More Hyperspiritual Views of Love - Glenn Conjurske

More Hyperspiritual Views of Love

by Glenn Conjurske

The hyperspiritual views of love and marriage, which we have often opposed in these pages, have evidently spread over the modern church like a flood. I read very little of modern Evangelical literature, and usually only such as comes to my hand without my seeking it, and yet in what little I see, I find these hyperspiritual doctrines prevailing everywhere. The April 2001 issue of the Answer Magazine has just come to hand. I know nothing of this magazine beyond what I see in this issue. It is obviously evangelical, though not very conservative. It contains an article by one John Saunders entitled “Love: What It Is and What It Is Not.” Here we meet with the usual assertions that love is not an involuntary emotion, that it is a deliberate choice—-that we choose whom to love, and whom not to. Such doctrine is as dangerous as it is false, if applied to romantic love, but Mr. Saunders practically disallows the existence of romantic love. After giving a glowing description of romance, he declares categorically that this is not love, but fantasy!—-though he elsewhere allows that romantic love (fantasy, we suppose!) should be part of marriage.

But the most interesting thing in this article appears when he commends the practices of the East, where mates are selected and marriages arranged by the parents. The author affirms that he would not advocate this for the West, but yet avows his belief that the parents would do a better job of selecting mates than the children can do themselves. If so, it must remain a mystery why he would not recommend the practice for the West. At any rate, he cites the maxim of a Hindu, which happens to be identical to the maxim which I have heard before from a Christian—-a prominent leader in a thriving, conservative Evangelical community. The maxims are identical in substance, and that because they proceed from the same source, namely, hyperspirituality. Hyperspirituality is rife in false religions, and this ought to open the eyes of Christians to its true character. Here are the statements of the Christian leader, and the Hindu:

The Christian: “The world, they marry the one they love. We as Christians love the one we marry.”
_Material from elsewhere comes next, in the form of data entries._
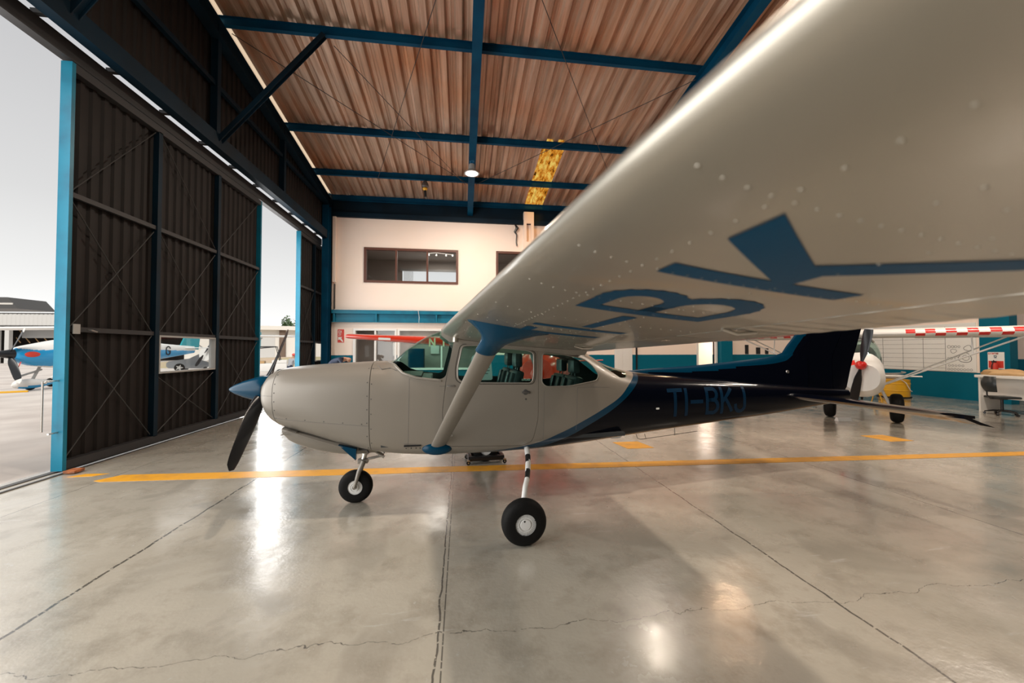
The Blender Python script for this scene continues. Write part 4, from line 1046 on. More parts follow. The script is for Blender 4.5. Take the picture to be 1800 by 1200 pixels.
# stall warning / air vent tube at wing root corner
bm = BM(); tube(bm, [P(-.56,.60,1.775), P(-.56,.60,1.83), P(-.52,.62,1.865), P(-.46,.66,1.90)], [.030,.030,.026,.024], 12); partb('cabin_vent', bm, M['wing_paint'])
# ------------------------------------------------------------------ tail
def fin_ring(pts): return pts
bm = BM(); rings = []
FT = [(1.10,4.35,5.20), (1.45,4.13,5.30), (1.60,4.06,5.35), (1.72,4.13,5.40), (1.86,4.26,5.45), (2.0,4.38,5.50), (2.4,4.72,5.64), (2.70,4.97,5.74), (2.76,5.08,5.74)]
for z in arange(1.10, 2.76, 60):
    le, te = interp(FT, z); th = .055*(1-.45*(z-1.1)/1.66); rg = []
    xs = arange(0, 1, 40)
    for x in xs: rg.append(P(le+(te-le)*.66*x, th*math.sqrt(min(1, x*3.2))*(1 if x < .31 else 1-.25*(x-.31)), z))
    for x in xs[::-1][:-1]: rg.append(P(le+(te-le)*.66*x, -th*math.sqrt(min(1, x*3.2))*(1 if x < .31 else 1-.25*(x-.31)), z))
    rings.append(rg)
loft(bm, rings)
for f in bm.faces:
    c = f.calc_center_median(); le, te = interp(FT, c.z)
    f.material_index = 1 if (c.x-le) < .15 and c.z > 1.5 else 0
fin = partb('vertical_stabilizer', bm, [M['black'], M['blue']], None, 50)
bm = BM(); rings = []
for z in arange(.96, 2.76, 20):
    le, te = interp(FT, max(z,1.1)); te2 = te-(.05 if z < 1.1 else 0)*1; h = le+(te-le)*.67 if z >= 1.1 else 4.98; th = .042*(1-.45*(z-1.1)/1.66)
    rings.append([P(h,th,z), P(h+(te2-h)*.5,th*.65,z), P(te2,.004,z), P(te2,-.004,z), P(h+(te2-h)*.5,-th*.65,z), P(h,-th,z)])
loft(bm, rings); partb('rudder', bm, M['black'], None, 50)
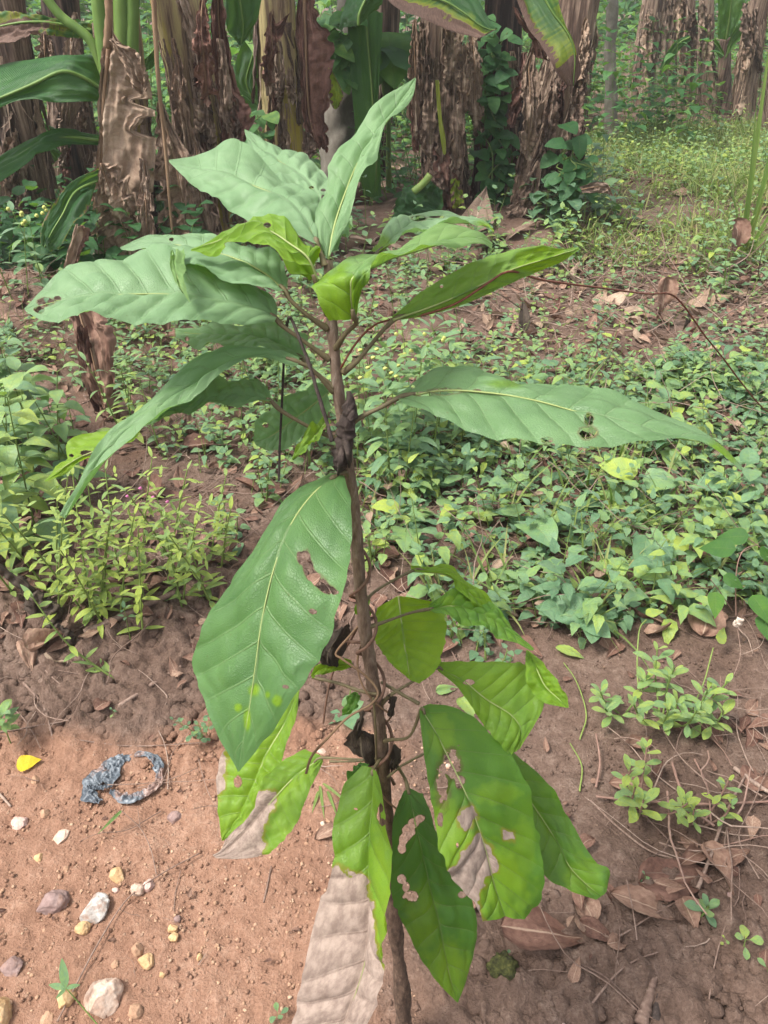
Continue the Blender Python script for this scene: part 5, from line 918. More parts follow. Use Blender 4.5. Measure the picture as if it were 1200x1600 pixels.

The Hindu: “You westerners marry the girls you love; we Hindus love the girls we marry.”

Thus does hyperspirituality agree, among Christians and pagans. But how utterly empty must such love be to a woman’s heart! Here is love which exists not as an involuntary response to what she is, but as a mere choice on his part, a choice which has nothing to do with her personal charms, and which he could make towards any other woman as well as she. He that thinks thus to love a woman knows nothing whatsoever of the nature or needs of a feminine heart, nor anything of what marital love is.

All of these hyperspiritual systems, whether pagan or Christian, invariably deny the existence, the importance, or the true nature of true romantic love. The Christians who follow this unnatural way delight to publish their showcase examples of smiling newlyweds, but a missionary who was familiar with the parent-arranged marriages of the Hindus says, “I need not say that the system is productive of incalculable wretchedness.” How could it be anything else? Those who publish their shining examples ought to print also the tears and heartaches which must be the lot of others. Alas, the usual brow-beating of hyperspirituality will rather blame the unhappy couples, than the system which made them so.

Those who determine to marry a girl with whom they are not in love, expecting that love to develop later (as Mr. Saunders assures us it will) are only taking a leap in the dark—-and a very foolish leap, which may well be the suicide of their earthly happiness. For my part, so long as God gives me life and breath, I shall never cease to oppose these hyperspiritual notions, and my readers may count me their truest friend for so doing, for I labor to secure their true happiness, which is the thing which is always sacrificed at the altar of these hyperspiritual doctrines.